Theft, maintenance gap spark Venezuela blackouts
OREANDA-NEWS. October 21, 2015. Escalating power outages in Venezuela stem from growing theft of electricity equipment and a chronic lack of maintenance at key installations, rather than sabotage as the government alleges, local officials and accident records indicate.
The blackouts have thwarted operations at state-owned PdV?s oil refineries, aggravating fuel supply shortages.
Electricity minister Luis Motta Dominguez said saboteurs have attacked the national power grid 13 times since 1 October, triggering regional blackouts in 10 states lasting up to 10 days in places.
No one has been arrested in connection with the alleged attacks cited by Motta, who is also chief executive of state-owned utility Corpoelec.
But Motta said the culprits are "attacking electricity and oil infrastructure nationally in a systematic, continuous attempt to destabilize the electrical system."
The government "has proof" that saboteurs caused the recent surge in blackouts mainly in the country's heavily populated northwestern region.
"Saboteurs cut power transmission cables and tried to topple transmission towers on 1, 4, 6, 7, 11, 15, 17 and 18 October in the states of Zulia, Carabobo, Tachira, Bolivar, Falcon, Yaracuy, Anzoategui, Cojedes, Lara and Aragua," Motta Dominguez said.
Internal Corpolec reports on the 13 incidents obtained by Argus describe outages, fires and explosions caused by thieves apparently trying to steal copper transmission cables and other equipment that can be sold for scrap.
"It's theft, not sabotage," Fetraelec power union president Angel Navas tells Argus. "Cutting copper power cables and steel transmission towers destabilizes the grid, but the underlying motive of the thieves is economic, not political."
Cash-starved Corpoelec has not maintained the grid properly for years, increasing the frequency and severity of the grid's structural failures, he said.
The defense ministry also lacks the budget and material resources to guard power and oil facilities, which makes it easy to steal with impunity, Navas added.
Motta said cables supplying PdV's Bajo Grande terminal in Zulia were cut on 1 October and again on 7 October.
Severed cables at a substation in Carabobo also forced PdV's 146,000 b/d refinery to shut down in early October.
Motta also hinted that saboteurs caused the 1 October blackout that forced PdV to shut down its 940,000 b/d CRP refining complex in Paraguana.
PdV and the energy ministry, which to date have not determined that the CRP's blackout was caused deliberately, declined to comment on Motta's allegations.
PdV operators at the CRP tell Argus the 1 October blackout appears to have been caused by an equipment failure in the Genevapca thermal power plant that serves the refining complex.
"The CRP blackout was lack of preventive maintenance, not sabotage," a PdV official at CRP said.

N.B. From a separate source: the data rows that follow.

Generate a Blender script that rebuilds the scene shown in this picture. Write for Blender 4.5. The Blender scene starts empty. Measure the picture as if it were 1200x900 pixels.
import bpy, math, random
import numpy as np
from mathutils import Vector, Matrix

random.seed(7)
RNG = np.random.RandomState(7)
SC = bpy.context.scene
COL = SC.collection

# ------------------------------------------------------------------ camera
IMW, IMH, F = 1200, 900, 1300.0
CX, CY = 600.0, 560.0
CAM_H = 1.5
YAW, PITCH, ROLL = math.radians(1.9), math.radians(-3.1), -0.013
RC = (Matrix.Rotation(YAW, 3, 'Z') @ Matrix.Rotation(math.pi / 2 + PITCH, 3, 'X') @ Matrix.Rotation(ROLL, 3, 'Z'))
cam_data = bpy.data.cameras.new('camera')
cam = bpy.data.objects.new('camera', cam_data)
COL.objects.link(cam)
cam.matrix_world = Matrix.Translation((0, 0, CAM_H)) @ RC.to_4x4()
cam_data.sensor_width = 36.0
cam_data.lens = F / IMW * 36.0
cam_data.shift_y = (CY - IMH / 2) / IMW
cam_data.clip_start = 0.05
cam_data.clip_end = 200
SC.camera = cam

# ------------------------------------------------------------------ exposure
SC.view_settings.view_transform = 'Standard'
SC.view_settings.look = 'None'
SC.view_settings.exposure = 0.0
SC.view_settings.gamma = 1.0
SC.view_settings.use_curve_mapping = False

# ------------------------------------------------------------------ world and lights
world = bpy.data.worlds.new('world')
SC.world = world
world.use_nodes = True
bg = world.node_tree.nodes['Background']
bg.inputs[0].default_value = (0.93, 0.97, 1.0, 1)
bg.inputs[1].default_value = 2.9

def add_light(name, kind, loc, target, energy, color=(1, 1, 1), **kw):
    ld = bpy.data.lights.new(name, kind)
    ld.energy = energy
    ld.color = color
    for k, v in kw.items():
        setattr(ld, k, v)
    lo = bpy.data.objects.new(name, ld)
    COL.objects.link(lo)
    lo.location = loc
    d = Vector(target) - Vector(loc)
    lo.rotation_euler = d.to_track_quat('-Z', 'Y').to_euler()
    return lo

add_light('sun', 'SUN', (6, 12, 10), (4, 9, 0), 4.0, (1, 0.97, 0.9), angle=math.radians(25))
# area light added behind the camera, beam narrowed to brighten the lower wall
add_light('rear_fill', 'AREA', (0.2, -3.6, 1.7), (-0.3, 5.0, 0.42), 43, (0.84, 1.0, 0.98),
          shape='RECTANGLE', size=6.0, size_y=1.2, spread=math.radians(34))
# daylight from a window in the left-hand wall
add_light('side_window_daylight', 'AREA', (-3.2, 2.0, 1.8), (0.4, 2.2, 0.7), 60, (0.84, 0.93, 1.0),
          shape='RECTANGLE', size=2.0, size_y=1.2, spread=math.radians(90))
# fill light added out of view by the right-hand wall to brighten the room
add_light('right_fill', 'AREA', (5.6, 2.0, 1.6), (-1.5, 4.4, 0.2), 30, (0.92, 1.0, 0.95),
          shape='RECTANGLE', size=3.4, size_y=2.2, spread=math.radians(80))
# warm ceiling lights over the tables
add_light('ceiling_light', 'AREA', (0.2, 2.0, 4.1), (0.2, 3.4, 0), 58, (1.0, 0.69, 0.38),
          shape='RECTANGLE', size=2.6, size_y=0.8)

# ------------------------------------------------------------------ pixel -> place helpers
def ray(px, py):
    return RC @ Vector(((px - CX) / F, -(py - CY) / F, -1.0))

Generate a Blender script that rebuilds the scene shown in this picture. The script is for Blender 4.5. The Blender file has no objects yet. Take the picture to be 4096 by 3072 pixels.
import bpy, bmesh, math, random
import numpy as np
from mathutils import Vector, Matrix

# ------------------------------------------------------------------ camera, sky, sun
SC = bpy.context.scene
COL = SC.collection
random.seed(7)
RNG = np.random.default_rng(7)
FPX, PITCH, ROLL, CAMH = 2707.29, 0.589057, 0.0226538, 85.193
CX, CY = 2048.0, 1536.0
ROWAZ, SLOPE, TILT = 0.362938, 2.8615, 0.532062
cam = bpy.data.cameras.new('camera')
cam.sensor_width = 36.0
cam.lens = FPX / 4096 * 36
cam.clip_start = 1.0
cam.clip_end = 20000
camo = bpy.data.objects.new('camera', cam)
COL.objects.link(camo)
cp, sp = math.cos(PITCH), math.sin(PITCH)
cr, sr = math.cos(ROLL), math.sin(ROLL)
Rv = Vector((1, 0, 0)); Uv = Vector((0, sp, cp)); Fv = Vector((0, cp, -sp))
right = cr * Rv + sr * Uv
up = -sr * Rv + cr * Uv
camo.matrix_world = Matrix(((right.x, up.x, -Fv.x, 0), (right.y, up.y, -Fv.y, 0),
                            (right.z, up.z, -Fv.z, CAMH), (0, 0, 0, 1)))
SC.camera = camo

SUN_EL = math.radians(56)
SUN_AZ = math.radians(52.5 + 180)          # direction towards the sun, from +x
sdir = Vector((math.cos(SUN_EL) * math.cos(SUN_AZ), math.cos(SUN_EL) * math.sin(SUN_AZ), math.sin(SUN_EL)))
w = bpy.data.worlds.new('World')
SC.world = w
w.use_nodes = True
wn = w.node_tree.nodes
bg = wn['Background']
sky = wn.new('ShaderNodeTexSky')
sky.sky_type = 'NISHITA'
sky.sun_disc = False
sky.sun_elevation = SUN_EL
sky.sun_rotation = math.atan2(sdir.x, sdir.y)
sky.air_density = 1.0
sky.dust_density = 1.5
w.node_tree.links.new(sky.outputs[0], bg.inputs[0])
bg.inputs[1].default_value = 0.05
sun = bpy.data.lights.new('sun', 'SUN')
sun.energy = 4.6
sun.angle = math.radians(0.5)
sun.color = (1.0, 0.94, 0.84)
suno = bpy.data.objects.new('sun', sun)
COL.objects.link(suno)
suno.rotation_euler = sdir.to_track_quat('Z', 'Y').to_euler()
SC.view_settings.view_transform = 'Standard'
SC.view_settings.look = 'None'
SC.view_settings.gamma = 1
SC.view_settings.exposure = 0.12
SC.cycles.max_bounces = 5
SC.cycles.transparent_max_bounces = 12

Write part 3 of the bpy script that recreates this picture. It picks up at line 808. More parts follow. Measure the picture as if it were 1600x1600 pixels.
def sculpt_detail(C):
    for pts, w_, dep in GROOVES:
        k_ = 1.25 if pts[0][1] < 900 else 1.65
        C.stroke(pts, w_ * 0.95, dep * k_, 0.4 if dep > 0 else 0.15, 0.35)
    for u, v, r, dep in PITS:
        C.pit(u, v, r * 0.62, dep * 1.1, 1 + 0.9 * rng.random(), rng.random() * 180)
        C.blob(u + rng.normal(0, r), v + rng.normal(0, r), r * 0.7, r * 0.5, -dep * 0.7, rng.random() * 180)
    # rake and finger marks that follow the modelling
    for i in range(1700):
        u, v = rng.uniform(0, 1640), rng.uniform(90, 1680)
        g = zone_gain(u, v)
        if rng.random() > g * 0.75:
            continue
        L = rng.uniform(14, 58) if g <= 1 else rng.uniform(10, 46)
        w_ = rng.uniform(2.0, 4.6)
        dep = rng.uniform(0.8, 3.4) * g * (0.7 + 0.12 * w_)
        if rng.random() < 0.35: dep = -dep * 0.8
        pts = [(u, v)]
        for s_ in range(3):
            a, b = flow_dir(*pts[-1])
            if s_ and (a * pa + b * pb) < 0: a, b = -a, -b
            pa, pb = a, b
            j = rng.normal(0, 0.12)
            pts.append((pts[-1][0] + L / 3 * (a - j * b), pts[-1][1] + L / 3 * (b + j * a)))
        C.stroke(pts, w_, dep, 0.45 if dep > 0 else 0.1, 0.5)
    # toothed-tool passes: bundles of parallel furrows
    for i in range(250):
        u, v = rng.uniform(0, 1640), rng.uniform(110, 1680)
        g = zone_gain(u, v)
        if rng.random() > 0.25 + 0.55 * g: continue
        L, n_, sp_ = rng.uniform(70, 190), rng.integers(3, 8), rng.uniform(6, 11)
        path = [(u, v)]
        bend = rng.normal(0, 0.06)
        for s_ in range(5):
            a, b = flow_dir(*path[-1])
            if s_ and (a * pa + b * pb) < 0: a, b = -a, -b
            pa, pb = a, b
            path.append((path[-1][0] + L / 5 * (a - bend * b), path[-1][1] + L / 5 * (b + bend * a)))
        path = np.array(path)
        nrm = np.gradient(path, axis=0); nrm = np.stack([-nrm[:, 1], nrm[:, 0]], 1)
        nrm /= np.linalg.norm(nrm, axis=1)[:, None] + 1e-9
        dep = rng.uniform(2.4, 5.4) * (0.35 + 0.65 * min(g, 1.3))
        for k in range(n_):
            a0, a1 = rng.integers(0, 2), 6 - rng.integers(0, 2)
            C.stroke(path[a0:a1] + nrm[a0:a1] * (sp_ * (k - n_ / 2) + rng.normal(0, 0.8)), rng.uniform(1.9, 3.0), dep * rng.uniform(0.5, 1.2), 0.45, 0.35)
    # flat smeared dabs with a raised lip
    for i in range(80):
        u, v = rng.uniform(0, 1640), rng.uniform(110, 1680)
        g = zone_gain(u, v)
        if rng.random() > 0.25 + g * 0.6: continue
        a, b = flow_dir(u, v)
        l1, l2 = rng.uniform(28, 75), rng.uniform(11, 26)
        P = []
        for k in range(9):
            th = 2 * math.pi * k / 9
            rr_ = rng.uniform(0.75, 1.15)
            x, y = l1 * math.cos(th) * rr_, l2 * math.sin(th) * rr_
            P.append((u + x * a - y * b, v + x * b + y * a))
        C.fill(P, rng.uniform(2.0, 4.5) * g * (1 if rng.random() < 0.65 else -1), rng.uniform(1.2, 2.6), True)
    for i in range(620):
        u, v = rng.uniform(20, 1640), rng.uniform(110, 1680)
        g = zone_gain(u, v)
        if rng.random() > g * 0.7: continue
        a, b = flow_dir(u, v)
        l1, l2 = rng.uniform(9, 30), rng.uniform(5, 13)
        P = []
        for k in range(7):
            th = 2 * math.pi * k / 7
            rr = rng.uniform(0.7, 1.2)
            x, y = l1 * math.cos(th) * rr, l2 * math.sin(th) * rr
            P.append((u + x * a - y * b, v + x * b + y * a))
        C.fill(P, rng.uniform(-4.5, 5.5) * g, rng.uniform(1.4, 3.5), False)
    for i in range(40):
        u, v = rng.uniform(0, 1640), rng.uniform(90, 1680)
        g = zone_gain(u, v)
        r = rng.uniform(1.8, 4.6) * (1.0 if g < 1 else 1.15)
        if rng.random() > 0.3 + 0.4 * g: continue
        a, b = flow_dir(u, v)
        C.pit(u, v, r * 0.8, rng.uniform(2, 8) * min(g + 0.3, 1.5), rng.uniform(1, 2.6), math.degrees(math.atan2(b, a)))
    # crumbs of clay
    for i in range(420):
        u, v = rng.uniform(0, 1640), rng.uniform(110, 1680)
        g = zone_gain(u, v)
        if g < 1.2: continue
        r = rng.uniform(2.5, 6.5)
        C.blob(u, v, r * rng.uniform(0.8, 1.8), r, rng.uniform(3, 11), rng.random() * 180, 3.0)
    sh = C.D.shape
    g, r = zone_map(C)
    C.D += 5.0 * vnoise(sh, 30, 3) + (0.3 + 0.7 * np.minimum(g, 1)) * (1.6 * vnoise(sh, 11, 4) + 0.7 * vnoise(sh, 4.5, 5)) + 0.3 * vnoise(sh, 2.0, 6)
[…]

The CRP, which includes the 635,000 b/d Amuay refinery and nearby 305,000 b/d Cardon refinery is not fully operational yet, the official added. Cardon is operating at about a third of its nameplate and Amuay at about 50pc, he added.
"The CRP is processing under 500,000 b/d of crude, and gasoline production particularly has been impacted by unresolved problems in Cardon's catalytic cracker which have delayed its restart," the official said.
Motta also blamed saboteurs for a 6 October transformer blast at the Corozo substation near San Cristobal in Tachira state, knocking over 200MW of regional power supply off the grid for 10 days.
Motta Dominguez tells Argus that a sniper fired twice at the transformer, triggering the explosion.
But a report from San Cristobal's fire department and civil protection authorities blamed the Corozo substation fire on Corpoelec.
"The affected transformer and the Corozo substation in general were not maintained and were in poor condition before the fire; the surrounding vegetation was dense and dry, and hot oil leaking from the transformer caused the explosion and fire," the report obtained by Argus says.
No forensic evidence of sabotage or gunfire was found at the damaged Corozo substation, the report adds.